The subjective prong of the OCB defense was at issue in the hhgregg decision. In hhgregg, the creditors’ committee (the plaintiff) filed a complaint against one the debtor’s key suppliers, D&H Distributing Company (D&H), seeking to recover a total of $4,697,308.30 in payments made during the 90-day preference period — i.e., from Dec. 6, 2016, through the March 6, 2017, petition date (the preference period). D&H asserted that the payments were shielded by the OCB defense. D&H presented evidence at trial indicating that the timing of the debtors’ payments to D&H remained nearly identical prior to, and during, the preference period. In fact, the evidence showed that 98% of the payments during the historical pre-preference period of Jan. 3, 2015, to Dec. 3, 2016, were made between five days prior to and 15 days after their applicable due dates, and that during the preference period, more than 95% of the payments were also made between the same range.

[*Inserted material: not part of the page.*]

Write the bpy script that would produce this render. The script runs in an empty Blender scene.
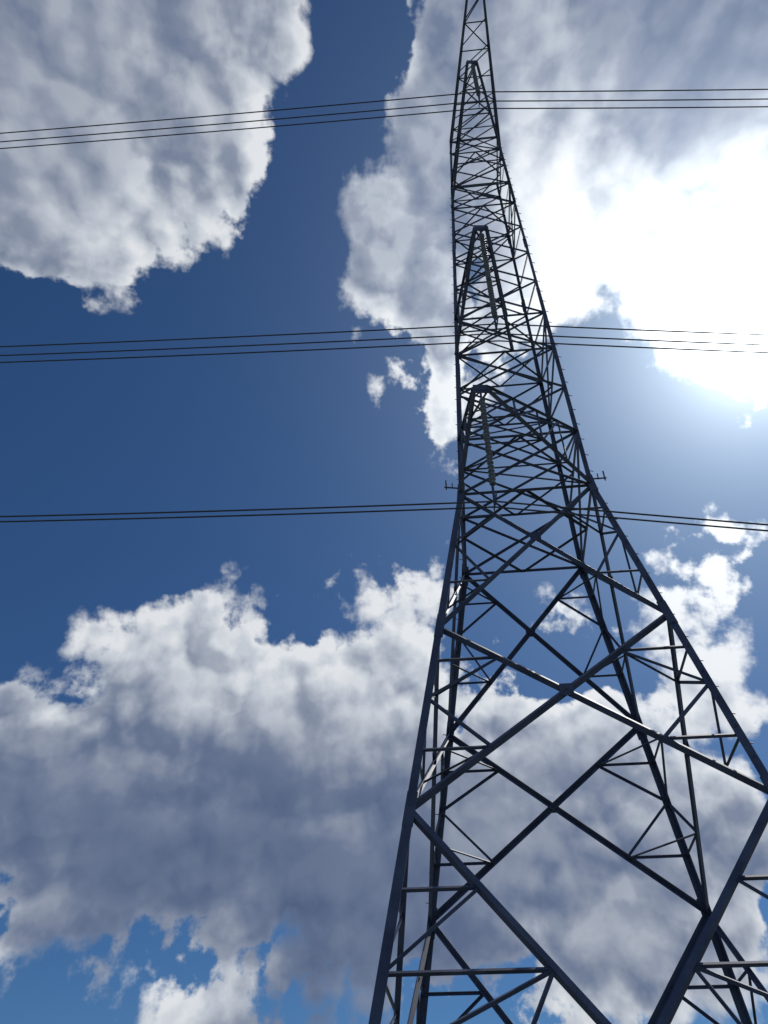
import bpy, bmesh, math, random
from mathutils import Vector, Matrix
random.seed(4)
sc=bpy.context.scene
R=math.radians
F=817.0; PITCH=R(43.1); CAMZ=1.6
cp,sp=math.cos(PITCH),math.sin(PITCH)

# ---------------------------------------------------------------- materials
def nmat(name):
    m=bpy.data.materials.new(name); m.use_nodes=True
    nt=m.node_tree; b=nt.nodes['Principled BSDF']; return m,nt,b
def noise_ramp(nt,scale,c0,c1,p0=.35,p1=.65,detail=6,coord='Object'):
    tc=nt.nodes.new('ShaderNodeTexCoord'); n=nt.nodes.new('ShaderNodeTexNoise')
    n.inputs['Scale'].default_value=scale; n.inputs['Detail'].default_value=detail
    nt.links.new(tc.outputs[coord],n.inputs['Vector'])
    r=nt.nodes.new('ShaderNodeValToRGB')
    r.color_ramp.elements[0].position=p0; r.color_ramp.elements[0].color=(*c0,1)
    r.color_ramp.elements[1].position=p1; r.color_ramp.elements[1].color=(*c1,1)
    nt.links.new(n.outputs['Fac'],r.inputs['Fac']); return n,r
steel,nt,b=nmat('galvanised_steel')
n,r=noise_ramp(nt,1.3,(.042,.062,.125),(.080,.110,.195),detail=3)
nt.links.new(r.outputs['Color'],b.inputs['Base Color'])
b.inputs['Metallic'].default_value=.0; b.inputs['Roughness'].default_value=.6; b.inputs['Specular IOR Level'].default_value=.4
alu,nt,b=nmat('weathered_aluminium')
n,r=noise_ramp(nt,3,(.04,.05,.08),(.07,.08,.11),detail=2)
nt.links.new(r.outputs['Color'],b.inputs['Base Color']); b.inputs['Roughness'].default_value=.6
glass,nt,b=nmat('insulator_glass')
n,r=noise_ramp(nt,4,(.14,.19,.28),(.24,.30,.40),detail=2)
nt.links.new(r.outputs['Color'],b.inputs['Base Color']); b.inputs['Roughness'].default_value=.3
conc,nt,b=nmat('concrete')
n,r=noise_ramp(nt,5,(.22,.21,.20),(.36,.35,.33)); nt.links.new(r.outputs['Color'],b.inputs['Base Color']); b.inputs['Roughness'].default_value=.9
grass,nt,b=nmat('dry_grass')
n,r=noise_ramp(nt,.35,(.045,.06,.02),(.16,.13,.07),.38,.62,8)
nt.links.new(r.outputs['Color'],b.inputs['Base Color']); b.inputs['Roughness'].default_value=.95

# ---------------------------------------------------------------- ground
def hgt(x,y):
    return .12*math.sin(x*.21+1)*math.cos(y*.17)+.9*math.sin(x*.013)*math.sin(y*.011)*min(1,math.hypot(x,y-10)/80)
bm=bmesh.new()
co=[]
for i in range(-40,41):
    t=i/40; co.append(math.copysign(abs(t)**3*4000+abs(t)*60,t))
vs=[[bm.verts.new((x,y+15,hgt(x,y+15) if abs(x)<600 and abs(y)<600 else 0)) for x in co] for y in co]
for i in range(80):
    for j in range(80): bm.faces.new((vs[i][j],vs[i][j+1],vs[i+1][j+1],vs[i+1][j]))
me=bpy.data.meshes.new('ground'); bm.to_mesh(me); bm.free()
for p in me.polygons: p.use_smooth=True
g=bpy.data.objects.new('ground',me); me.materials.append(grass); sc.collection.objects.link(g)

# ---------------------------------------------------------------- lattice tower
tower=bpy.data.objects.new('transmission_tower',None); sc.collection.objects.link(tower)
X0,Y0,PHI=4.73,20.6,R(5.9)
LEAN=0.45
def W(z):
    if z<=18.33: return 3.85-(z-7.32)*(3.85-2.09)/(18.33-7.32)
    return 2.09+(z-18.33)*(1.33-2.09)/(46.59-18.33)
def pt(a,b_,z):   # tower-local a (right) b (away) in metres, z above the eye level
    lx=LEAN*max(0,(z-18.33))/28
    return Vector((X0+lx+a*math.cos(PHI)+b_*math.sin(PHI),Y0-a*math.sin(PHI)+b_*math.cos(PHI),z+CAMZ))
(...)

However, D&H had ramped up its collection efforts during the year or so prior to the petition date, largely in response to the debtors’ poor financial performance and commensurate decline in share price referenced in the debtors’ Q4 2015 financial reports. While D&H had provided the debtors with a credit limit of between $10-$12 million in 2014, due to the debtors’ financial issues, it began steadily decreasing that credit limit in 2015 such that by January 2016, the credit limit had been reduced to only $1 million. Moreover, D&H reduced the debtors’ credit terms from net 60 until November 2015, to net 30 until February 2016, and finally to .25% 15, net 16, until the petition date.

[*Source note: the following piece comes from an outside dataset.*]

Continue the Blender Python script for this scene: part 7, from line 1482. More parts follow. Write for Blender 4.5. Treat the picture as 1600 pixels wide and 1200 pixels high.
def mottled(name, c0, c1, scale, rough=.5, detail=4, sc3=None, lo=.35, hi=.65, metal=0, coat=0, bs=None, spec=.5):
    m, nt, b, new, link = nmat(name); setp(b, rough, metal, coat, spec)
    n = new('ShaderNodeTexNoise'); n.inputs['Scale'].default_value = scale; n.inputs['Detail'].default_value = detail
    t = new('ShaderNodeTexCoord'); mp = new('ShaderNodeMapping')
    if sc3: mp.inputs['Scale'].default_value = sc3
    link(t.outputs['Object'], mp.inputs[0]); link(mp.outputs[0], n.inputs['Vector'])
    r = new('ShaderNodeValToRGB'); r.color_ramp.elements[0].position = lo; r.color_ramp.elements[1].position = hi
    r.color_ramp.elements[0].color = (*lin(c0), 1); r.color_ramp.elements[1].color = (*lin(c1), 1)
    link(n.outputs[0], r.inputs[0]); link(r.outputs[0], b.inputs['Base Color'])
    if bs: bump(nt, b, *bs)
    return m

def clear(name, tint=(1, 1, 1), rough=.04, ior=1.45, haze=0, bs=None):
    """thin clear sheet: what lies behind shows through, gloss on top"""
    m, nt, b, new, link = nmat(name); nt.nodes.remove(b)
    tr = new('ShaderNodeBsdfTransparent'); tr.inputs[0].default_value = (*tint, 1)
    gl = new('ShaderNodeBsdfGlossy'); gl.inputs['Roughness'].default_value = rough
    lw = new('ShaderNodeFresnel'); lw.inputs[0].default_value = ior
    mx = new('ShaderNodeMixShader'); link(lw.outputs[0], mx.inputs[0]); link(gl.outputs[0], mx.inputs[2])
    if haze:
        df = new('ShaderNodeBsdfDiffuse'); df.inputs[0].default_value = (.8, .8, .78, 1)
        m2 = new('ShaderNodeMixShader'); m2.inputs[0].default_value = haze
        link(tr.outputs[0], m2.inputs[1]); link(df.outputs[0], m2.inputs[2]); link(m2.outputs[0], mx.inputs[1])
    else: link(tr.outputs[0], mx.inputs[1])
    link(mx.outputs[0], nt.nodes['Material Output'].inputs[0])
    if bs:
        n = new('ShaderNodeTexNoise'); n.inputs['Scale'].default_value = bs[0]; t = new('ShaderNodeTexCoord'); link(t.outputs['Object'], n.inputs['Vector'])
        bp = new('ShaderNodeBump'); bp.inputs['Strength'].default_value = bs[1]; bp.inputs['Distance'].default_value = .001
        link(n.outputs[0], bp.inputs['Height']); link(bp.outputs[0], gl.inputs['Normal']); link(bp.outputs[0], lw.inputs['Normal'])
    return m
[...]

D&H also exerted more collection pressure in its communications with the debtors during and slightly prior to the preference period. While these collection-related communications had historically been solely between the companies’ respective accounting departments, senior executives of D&H had begun to send collection correspondence to the debtors and would either copy or send the correspondence directly to the debtors’ senior executives. D&H also started threatening to stop deliveries in the event that the debtors failed to pay outstanding invoices or send a payment schedule to D&H. In fact, one of the debtors’ chief executives testified at trial that his colleagues “took a lot of pride” in managing the debtors’ relationship with D&H, and that the debtors prioritized payments to D&H. That said, D&H neither threatened litigation nor actually withheld product from the debtors, and one of the debtors’ senior vice presidents testified that he did not take D&H’s threats to withhold product seriously.

On May 6, 2020, the bankruptcy court entered an order granting summary judgment in the plaintiff’s favor as to its prima facie case to avoid the alleged preference payments under § 547(b). The court reserved for trial the issue of whether the payments were shielded by the subjective OCB defense.

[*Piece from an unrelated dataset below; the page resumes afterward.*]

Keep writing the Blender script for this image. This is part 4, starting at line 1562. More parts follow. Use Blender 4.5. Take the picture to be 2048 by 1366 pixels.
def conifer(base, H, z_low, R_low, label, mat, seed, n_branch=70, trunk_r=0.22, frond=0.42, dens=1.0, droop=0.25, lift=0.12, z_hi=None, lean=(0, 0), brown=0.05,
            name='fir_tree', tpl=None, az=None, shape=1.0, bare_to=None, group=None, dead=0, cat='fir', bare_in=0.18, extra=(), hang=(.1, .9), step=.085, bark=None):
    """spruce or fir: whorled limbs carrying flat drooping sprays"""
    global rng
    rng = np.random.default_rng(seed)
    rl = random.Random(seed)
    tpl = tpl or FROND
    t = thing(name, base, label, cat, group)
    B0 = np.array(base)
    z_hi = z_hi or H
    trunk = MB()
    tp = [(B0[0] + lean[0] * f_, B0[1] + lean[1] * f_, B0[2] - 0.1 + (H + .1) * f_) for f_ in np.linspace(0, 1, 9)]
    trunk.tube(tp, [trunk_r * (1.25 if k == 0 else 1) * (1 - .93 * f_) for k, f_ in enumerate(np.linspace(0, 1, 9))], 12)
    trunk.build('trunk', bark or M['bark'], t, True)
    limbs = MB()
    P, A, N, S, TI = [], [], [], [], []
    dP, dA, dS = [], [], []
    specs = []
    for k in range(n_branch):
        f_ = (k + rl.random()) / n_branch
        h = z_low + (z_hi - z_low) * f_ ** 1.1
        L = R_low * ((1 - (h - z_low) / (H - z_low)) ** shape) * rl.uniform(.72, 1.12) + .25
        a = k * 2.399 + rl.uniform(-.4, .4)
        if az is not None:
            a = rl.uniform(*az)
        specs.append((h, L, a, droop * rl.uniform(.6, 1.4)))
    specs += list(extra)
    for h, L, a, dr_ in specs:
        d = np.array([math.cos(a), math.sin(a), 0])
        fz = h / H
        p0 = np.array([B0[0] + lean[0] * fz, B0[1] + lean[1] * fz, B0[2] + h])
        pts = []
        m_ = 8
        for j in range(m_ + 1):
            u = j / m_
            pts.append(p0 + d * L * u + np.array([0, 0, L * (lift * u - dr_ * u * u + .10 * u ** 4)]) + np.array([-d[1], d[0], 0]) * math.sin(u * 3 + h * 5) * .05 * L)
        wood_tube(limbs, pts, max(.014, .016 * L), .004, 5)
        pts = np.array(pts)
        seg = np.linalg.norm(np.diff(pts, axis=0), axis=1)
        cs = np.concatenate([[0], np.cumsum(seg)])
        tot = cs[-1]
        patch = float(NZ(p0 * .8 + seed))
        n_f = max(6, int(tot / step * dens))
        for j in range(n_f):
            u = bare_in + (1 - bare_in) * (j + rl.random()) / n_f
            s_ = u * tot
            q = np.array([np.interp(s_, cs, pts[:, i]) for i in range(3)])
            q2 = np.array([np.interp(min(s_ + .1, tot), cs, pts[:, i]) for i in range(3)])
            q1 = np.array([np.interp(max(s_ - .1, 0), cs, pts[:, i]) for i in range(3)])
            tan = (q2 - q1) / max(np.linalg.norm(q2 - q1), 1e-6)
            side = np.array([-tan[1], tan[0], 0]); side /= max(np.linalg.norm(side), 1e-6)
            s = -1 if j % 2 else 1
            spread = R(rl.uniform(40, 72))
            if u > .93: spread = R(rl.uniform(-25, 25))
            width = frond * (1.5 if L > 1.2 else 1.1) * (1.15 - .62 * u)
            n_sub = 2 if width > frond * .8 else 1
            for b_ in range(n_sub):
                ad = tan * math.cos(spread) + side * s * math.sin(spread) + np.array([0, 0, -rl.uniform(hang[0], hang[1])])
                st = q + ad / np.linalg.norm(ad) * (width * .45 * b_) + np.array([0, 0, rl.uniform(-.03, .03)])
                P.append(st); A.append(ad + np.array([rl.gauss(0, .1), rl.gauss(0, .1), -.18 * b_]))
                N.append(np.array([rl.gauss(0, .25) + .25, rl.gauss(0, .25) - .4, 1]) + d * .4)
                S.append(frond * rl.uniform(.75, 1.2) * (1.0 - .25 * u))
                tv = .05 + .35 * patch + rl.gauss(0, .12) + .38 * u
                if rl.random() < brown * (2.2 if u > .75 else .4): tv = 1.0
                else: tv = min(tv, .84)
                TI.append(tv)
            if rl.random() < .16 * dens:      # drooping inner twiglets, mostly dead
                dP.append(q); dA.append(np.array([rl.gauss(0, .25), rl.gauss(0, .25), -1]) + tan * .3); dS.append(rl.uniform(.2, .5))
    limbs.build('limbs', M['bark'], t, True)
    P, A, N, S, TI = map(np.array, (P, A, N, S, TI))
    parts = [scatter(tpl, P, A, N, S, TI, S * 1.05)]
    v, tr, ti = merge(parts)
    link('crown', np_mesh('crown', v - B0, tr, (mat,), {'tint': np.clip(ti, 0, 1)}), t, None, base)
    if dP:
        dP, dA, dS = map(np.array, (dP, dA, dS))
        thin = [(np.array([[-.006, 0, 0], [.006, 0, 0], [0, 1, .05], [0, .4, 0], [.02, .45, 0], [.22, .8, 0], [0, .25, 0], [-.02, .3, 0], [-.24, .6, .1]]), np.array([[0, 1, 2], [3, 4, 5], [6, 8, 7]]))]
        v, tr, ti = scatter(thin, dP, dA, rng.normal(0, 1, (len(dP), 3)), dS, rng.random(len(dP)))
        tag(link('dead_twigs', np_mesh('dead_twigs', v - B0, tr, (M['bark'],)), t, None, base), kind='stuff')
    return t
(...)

The Bankruptcy Court Rules Against D&H

In what the court admitted was “not an easy call,” the court held after trial that D&H had failed to prove its subjective OCB defense and that D&H was liable and required to turn over payments in the aggregate amount of approximately $3.5 million (net of new value), plus prejudgment interest. The court acknowledged that the pre-preference period and preference period payment histories were largely consistent [2] and that a number of other factors weighed in favor of D&H’s subjective OCB defense — such as the fact that D&H never withheld shipments, threatened to commence litigation, or sought guarantees from the debtors’ principals or officers. The court also noted that D&H had increased sales to the debtors during the preference period despite the debtors’ extreme financial distress, which is what Congress sought to encourage when it established the OCB defense.

However, the court held that at least as much evidence weighed against D&H’s subjective OCB defense. D&H had changed terms and reduced the debtors’ credit limit dramatically running up to and during the preference period. D&H had also escalated its collection correspondence by copying or directing the correspondence to the debtors’ senior management and threatening to withhold deliveries in the event of nonpayment. Due to this, the court concluded that neither party had “noticeably tipped the scales in their favor” based on the evidence presented. This was fatal to D&H’s defense, since the defendant carries the burden of proving its defense by a preponderance of the evidence (i.e., establishing by more than a 50% chance), and D&H had failed to do so.

Conclusion

The hhgregg decision is not binding on other bankruptcy courts, and, given the subjective nature of the OCB defense and corresponding analysis, it is quite possible that another court may rule differently on similar facts and circumstances. Still, the hhgregg decision serves as a cautionary tale for trade creditors that are seeking to manage credit risk. While it is certainly important to minimize credit risk and take the necessary steps to do so, the hhgregg decision emphasizes the need to balance those steps against the potential risk of creating preference exposure — particularly where those steps may not have impacted the timing of the debtor’s payments in any event, as appears to have been the case in the hhgregg decision.


[1] See In re hhgregg Inc., 2022 WL 370279 (Bankr. S.D. Ind. Jan. 13, 2022).

[2] Interestingly, the court concluded that the historical period used for purposes of establishing D&H’s subjective OCB defense should be truncated so as to not include the 10-month period immediately prior to the 90-day preference period because, as evidenced by the debtors’ Q4 2015 financial reports, the debtors were in a “liquidity crisis” during that period. The court reasoned that the historical “baseline” period against which to compare the preference period payments should be established on a case-by-case basis and reflect a time period when the debtor was “financially healthy.” In any event, the court concluded that it was likely that the historical payment history presented by D&H (which included the 10-month period immediately preceding the preference period) would “largely hold up” even if the history were truncated, since the court was not presented with any evidence to indicate otherwise and the pre-preference period and preference period payments were overwhelmingly consistent. It is also worth noting that the court rejected an argument by the plaintiff that D&H’s analysis improperly relied on the days taken to pay from the due date of each invoice (a “days late” analysis) rather than on the interval between the invoice date and payment date (a “days-to-pay” analysis). The court concluded — “albeit reluctantly” — that a day’s late analysis was more appropriate, since the parties’ credit terms had changed during the historical period and therefore a days-to-pay analysis would not have yielded a reliable comparison throughout the historical period.